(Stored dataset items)

— BEGIN —

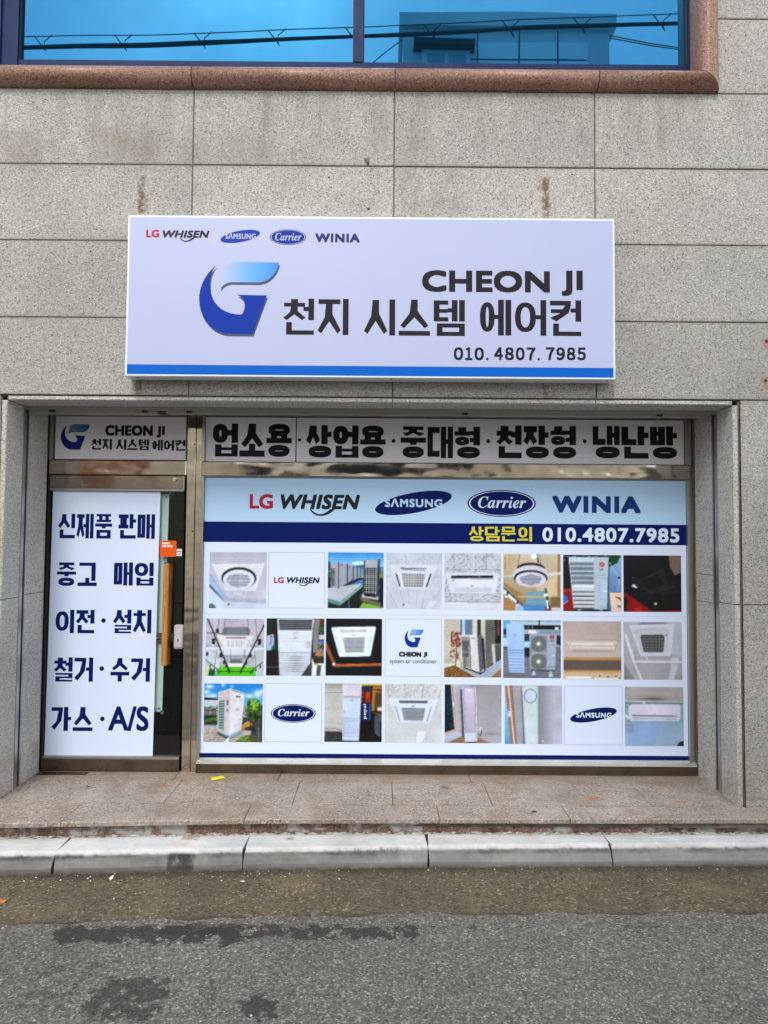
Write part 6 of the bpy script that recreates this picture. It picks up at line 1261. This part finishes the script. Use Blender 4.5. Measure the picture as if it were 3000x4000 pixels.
a0, b0 = on_z(150, 3029), on_z(322, 3030); a1, b1 = on_z(190, 3012), on_z(345, 3010)
MB().box(-2.395, -2.05, -.105, -.047, -.002, .004).build('plate', kick_m, ht)
for x in (-2.37, -2.26, -2.075): MB().tube([(x, -.076, .0035), (x, -.076, .0055)], .007, 10).build('plate_screw', alu_m, ht)
# loose grit along the kerb
gm = Mat('grit_stone', rough=.8); oi = gm.n('ShaderNodeVertexColor'); oi.layer_name = 'Col'; gm.set('Base Color', oi.outputs[0])
rg = random.Random(5); m = MB()
for i in range(230):
    u = rg.uniform(0, 3000); near = rg.random()
    x = rg.uniform(-2.4, 2.6) if near > .35 else rg.uniform(-2.3, -.2); e = kb(x)
    y = e-.008-abs(rg.gauss(0, .10)) if near < .8 else rg.uniform(-2.3, e-.02)
    if y < seam(x)-.01 and rg.random() < .3: continue
    z = ZG if y > seam(x)+.02 else ZR
    r = rg.choice([.0018, .0025, .0025, .0035, .005]); c_ = rg.choice([(.50, .48, .44), (.36, .34, .30), (.62, .61, .58), (.28, .2, .12), (.45, .30, .18)])
    V = [(x+r*rg.uniform(.6, 1.3)*math.cos(t_)*math.cos(p_), y+r*rg.uniform(.6, 1.2)*math.sin(t_)*math.cos(p_), z+r*.45+r*.7*math.sin(p_)) for p_ in (-.7, .5) for t_ in [k*math.pi/2.5 for k in range(5)]]
    F = [(k, (k+1) % 5, 5+(k+1) % 5, 5+k) for k in range(5)]+[(9, 8, 7, 6, 5)]; F[-1] = (5, 6, 7, 8, 9)
    m.add(V, F, 0, [c_]*10)
tag(m.build('grit', gm), kind='stuff')
# weeds in the joint behind the kerb
wm = Mat('weed_leaf', rough=.6, color=(.07, .11, .025))
def weed(label, u, v, n, h, seed):
    r = random.Random(seed); x0, y0 = on_z(u, v, ZK); m = MB()
    for i in range(n):
        a = r.uniform(-1.3, 1.3); L = h*r.uniform(.5, 1.1); x = x0+r.uniform(-.03, .03); w = r.uniform(.0025, .005); y = y0-.006+r.uniform(-.012, .006)
        tip = (x+math.sin(a)*L, y-r.uniform(0, .02), ZK+math.cos(a)*L*.9); mid = (x+math.sin(a)*L*.55, y-.006, ZK+math.cos(a)*L*.62)
        m.add([(x-w*.4, y, ZK-.002), (x+w*.4, y+.001, ZK-.002), (mid[0]+w, mid[1], mid[2]), (mid[0]-w, mid[1]+.001, mid[2]), tip], [(0, 1, 2, 3), (3, 2, 4)])
    tag(m.build('weed', wm), label, 'weed', 'weeds in the joint behind the kerb')
weed('low green weed tuft behind the kerb below the middle of the window poster', 1640, 3245, 26, .035, 1)
weed('sparse little weed behind the kerb in front of the right end of the step', 2572, 3242, 9, .03, 2)
weed('flat dark weed tuft behind the kerb joint left of the window middle', 1325, 3246, 12, .02, 3)

# ------------------------------------------------------------------ the far side of the street, seen only in the glass and steel
YO = -9.2
def mirror(u, v, yf, yg):
    """where a reflection seen at a photo pixel in the glass at yg stands on the plane yf"""
    d = _ray(u, v); t = (yg-CAM[1])/d[1]; p = CAM+d*t; s = (p[1]-yf)/d[1]; q = p+np.array([d[0], 0, d[2]])*s; return float(q[0]), float(q[2])
YGL = WALLY+.135
stone_m = Mat('beige_stone', rough=.6, color=(.46, .38, .27)); stone_m.set('Base Color', stone_m.ramp(stone_m.noise(3, 5), [(.3, (.62, .55, .43)), (.7, (.78, .71, .57))]))
gry_m = Mat('grey_panel', rough=.5, color=(.66, .67, .68))
dk_m = Mat('dark_glazing', rough=.1, color=(.02, .025, .03))
seam_m = Mat('panel_seam_dark', rough=.8, color=(.03, .03, .03))
brick_m = Mat('red_brick', rough=.8); bt_ = brick_m.n('ShaderNodeTexBrick'); brick_m.t.links.new(brick_m.co, bt_.inputs[0]) if False else None
bmap = brick_m.n('ShaderNodeMapping'); brick_m.t.links.new(brick_m.co, bmap.inputs[0]); bmap.inputs['Rotation'].default_value = (math.radians(90), 0, 0); brick_m.t.links.new(bmap.outputs[0], bt_.inputs['Vector'])
bt_.inputs['Color1'].default_value = (.36, .13, .06, 1); bt_.inputs['Color2'].default_value = (.27, .09, .045, 1); bt_.inputs['Mortar'].default_value = (.34, .30, .25, 1); bt_.inputs['Scale'].default_value = 4.0; bt_.inputs['Mortar Size'].default_value = .012
brick_m.set('Base Color', bt_.outputs[0])
ob = thing('opposite_building', 'beige stone building across the street with a small roof house, mirrored in the blue window', 'building', (1.5, YO, 0))
x0, zt = mirror(1560, 66, YO, YGL); x1, _ = mirror(2400, 54, YO, YGL); bx0, _ = mirror(1575, 200, YO, YGL); bx1, _ = mirror(2380, 200, YO, YGL)
zr_ = zt-1.9
TX0, TX1, LOW = bx0-.25, bx1+.25, 4.4
wl = MB(); wl.box(TX0, TX1, YO-6, YO, 3.4, zr_).box(-3.4, TX0-.001, YO-9, YO, 3.4, LOW).box(TX1+.001, 11, YO-9, YO, 3.4, LOW).box(-5.19, -2.6, YO-9, YO, -.2, 3.399).box(-5.19, -3.401, YO-9, YO, 3.4, LOW).box(1.9, 4.6, YO-9, YO, -.2, 3.399).box(9, 11, YO-9, YO, -.2, 3.399)
wo2 = wl.build('wall', stone_m, ob)
sm = MB()
for z in (.9, 1.9, 2.9, 4.2): sm.box(-3.4, 11, YO, YO+.006, z, z+.02)
for z in (5.2, 6.2, 7.2): sm.box(TX0, TX1, YO, YO+.006, z, z+.02)
for x in (-2.0, .2, 3.2, 6.2, 9.2): sm.box(x, x+.02, YO, YO+.0065, 3.4, LOW)
sm.build('wall_joint', seam_m, wo2)
MB().box(-2.6, 1.9, YO-.30, YO-.25, -.2, 3.4).box(4.6, 9, YO-.30, YO-.25, -.2, 3.4).build('shop_front', dk_m, ob)
for k, z in enumerate((4.6, 6.6)):
    for x in ((TX0+TX1)/2,):
        w_ = MB().box(x-1, x+1, YO, YO+.05, z, z+1.4).build('window', gry_m, ob)
        MB().box(x-.92, x-.03, YO+.05, YO+.055, z+.08, z+1.32).box(x+.03, x+.92, YO+.05, YO+.055, z+.08, z+1.32).build('pane', dk_m, w_)
rh = MB(); rh.box(bx0, bx1, YO-4, YO, zr_, zt-.26); rho = rh.build('roof_house', gry_m, ob)
MB().box(x0, x1, YO-4.15, YO+.12, zt-.26, zt).build('cornice', gry_m, rho)
ps = MB(); W_ = bx1-bx0
for fr_x in (.36, .56, .745): ps.box(bx0+W_*fr_x, bx0+W_*fr_x+.022, YO, YO+.006, zr_, zt-.26)
ps.box(bx0+W_*.33, bx0+W_*.89, YO, YO+.0065, zt-.85, zt-.83); ps.build('panel_joint', seam_m, rho)
pn2 = Mat('pale_panel', rough=.45, color=(.86, .87, .88)); lp = MB()
cuts = [.34, .36, .56, .745, .90]
for a, b in ((.366, .556), (.566, .741), (.751, .895)):
    lp.box(bx0+W_*a, bx0+W_*b, YO, YO+.004, zr_+.02, zt-.86).box(bx0+W_*a, bx0+W_*b, YO, YO+.004, zt-.82, zt-.50)
lp.build('wall_panel', pn2, rho)
wf = MB().box(bx0+W_*.09, bx0+W_*.325, YO, YO+.08, zr_+.1, zt-.72).build('window', gry_m, rho)
MB().box(bx0+W_*.05, bx0+W_*.345, YO, YO+.25, zt-.72, zt-.60).build('window_hood', seam_m, rho)
MB().box(bx0+W_*.115, bx0+W_*.20, YO+.08, YO+.085, zr_+.15, zt-.80).box(bx0+W_*.22, bx0+W_*.305, YO+.08, YO+.085, zr_+.15, zt-.80).build('window_glass', Mat('pale_glazing', rough=.2, color=(.34, .40, .44)), rho)
bb = thing('brick_building', 'red brick house across the street, mirrored in the steel door rails', 'building', (-7, YO, 0))
MB().box(-12, -5.2, YO-8, YO+.4, -.2, 5.0).build('wall', brick_m, bb)
MB().box(-12.2, -5.1, YO-8.2, YO+.6, 5.0, 5.2).build('roof', seam_m, bb)
wd_ = MB()
for x in (-10.2, -7.2): wd_.box(x-.8, x+.8, YO+.4, YO+.44, 1.0, 2.4).box(x-.8, x+.8, YO+.4, YO+.44, 3.2, 4.4)
wd_.build('window', dk_m, bb)
# cables over the street
YC = -4.3
cab = thing('power_cable', 'black overhead cable bundle hung from a thin wire, mirrored in the blue window', 'cable', (0, YC, 7.0))
def mc(u, v): x, z = mirror(u, v, YC, YGL); return (x, YC, z)
def chain(pts, r, name, jit=0.0):
    P = [mc(u, v) for u, v in pts]; a, b = P[0], P[-1]
    s0 = (P[1][2]-P[0][2])/(P[1][0]-P[0][0]); s1 = (P[-1][2]-P[-2][2])/(P[-1][0]-P[-2][0])
    P = [(a[0]-9, YC, a[2]-9*s0*.4)]+P+[(b[0]+9, YC, b[2]+9*s1*.4)]
    return MB().tube(P, r, 6).build(name, black_m, cab)
chain([(85, 146), (700, 130), (1378, 110), (2000, 82), (2680, 52)], .006, 'messenger_wire')
chain([(85, 190), (300, 184), (700, 172), (1000, 160), (1378, 146), (1600, 140), (2000, 114), (2680, 90)], .020, 'cable_bundle')
chain([(85, 184), (300, 176), (800, 158), (1050, 153), (1378, 143), (1700, 128), (2100, 104), (2680, 86)], .012, 'cable_bundle')
hg = MB()
for u, v in ((150, 144), (465, 136), (775, 127), (1065, 120), (1365, 110), (1675, 100), (1980, 86), (2260, 76), (2570, 60)):
    dv = 46
    hg.tube([mc(u-18, v-2), mc(u, v+22), mc(u+22, v+dv), mc(u+28, v+dv+14), mc(u+18, v+dv)], .007, 6); hg.tube([mc(u+22, v+dv), mc(u+22, v+20), mc(u+48, v-2), mc(u+50, v-8)], .006, 6)
hg.build('cable_hanger', black_m, cab)
c2 = thing('service_wire', 'thin service wire sloping from the roof house across the street', 'cable', (3, YO+.4, 8))
YW = YO+.4
def mw(u, v): x, z = mirror(u, v, YW, YGL); return (x, YW, z)
MB().tube([mw(2380, 140), mw(2530, 168), mw(2680, 188), mw(2900, 210)], .010, 5).tube([mw(2380, 150), mw(2530, 176), mw(2680, 195), mw(2900, 218)], .010, 5).tube([mw(1440, 262), mw(1510, 205), mw(1572, 160)], .010, 5).build('wire', black_m, c2)
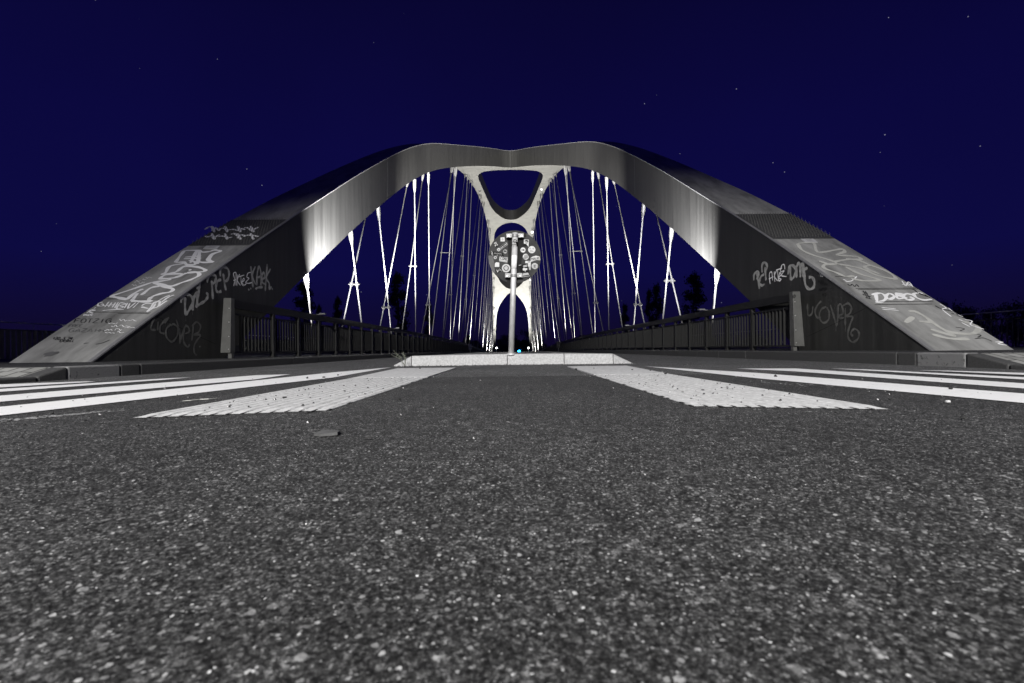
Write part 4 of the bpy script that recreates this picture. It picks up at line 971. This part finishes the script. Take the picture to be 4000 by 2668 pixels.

— END —

- _Problem requirements_: Look through the entries above; copy each line where the string "that" appears.

- _Result below_:
Write part 6 of the bpy script that recreates this picture. It picks up at line 1261. This part finishes the script. Use Blender 4.5. Measure the picture as if it were 3000x4000 pixels.
Write part 4 of the bpy script that recreates this picture. It picks up at line 971. This part finishes the script. Take the picture to be 4000 by 2668 pixels.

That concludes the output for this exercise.